Start of Provided material
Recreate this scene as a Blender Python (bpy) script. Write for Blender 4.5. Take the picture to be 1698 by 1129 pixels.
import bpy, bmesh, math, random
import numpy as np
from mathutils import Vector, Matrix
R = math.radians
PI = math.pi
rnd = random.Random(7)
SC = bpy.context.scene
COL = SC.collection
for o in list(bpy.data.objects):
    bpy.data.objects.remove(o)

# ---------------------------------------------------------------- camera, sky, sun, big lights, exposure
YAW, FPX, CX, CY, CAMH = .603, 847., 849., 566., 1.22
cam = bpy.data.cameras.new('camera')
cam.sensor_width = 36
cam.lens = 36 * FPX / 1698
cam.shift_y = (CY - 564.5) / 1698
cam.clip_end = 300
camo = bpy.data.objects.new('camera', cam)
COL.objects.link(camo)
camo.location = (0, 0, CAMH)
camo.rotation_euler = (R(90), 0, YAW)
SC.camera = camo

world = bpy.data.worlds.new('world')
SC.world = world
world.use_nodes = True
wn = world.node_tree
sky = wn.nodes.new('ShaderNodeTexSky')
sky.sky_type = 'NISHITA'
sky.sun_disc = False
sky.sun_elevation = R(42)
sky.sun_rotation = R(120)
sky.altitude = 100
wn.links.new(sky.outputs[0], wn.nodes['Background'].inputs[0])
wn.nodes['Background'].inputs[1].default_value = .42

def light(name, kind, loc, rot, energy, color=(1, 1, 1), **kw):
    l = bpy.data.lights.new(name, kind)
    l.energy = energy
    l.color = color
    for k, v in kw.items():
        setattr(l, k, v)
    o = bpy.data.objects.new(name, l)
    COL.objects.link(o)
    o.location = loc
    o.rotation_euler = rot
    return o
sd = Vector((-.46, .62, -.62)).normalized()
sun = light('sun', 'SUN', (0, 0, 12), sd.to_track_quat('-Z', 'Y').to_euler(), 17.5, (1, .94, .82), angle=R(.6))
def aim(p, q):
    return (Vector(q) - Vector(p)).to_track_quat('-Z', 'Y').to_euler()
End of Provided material
Task details:
Check each line of the data above for the string "scene" and report only how many lines have it.

Expected answer:
2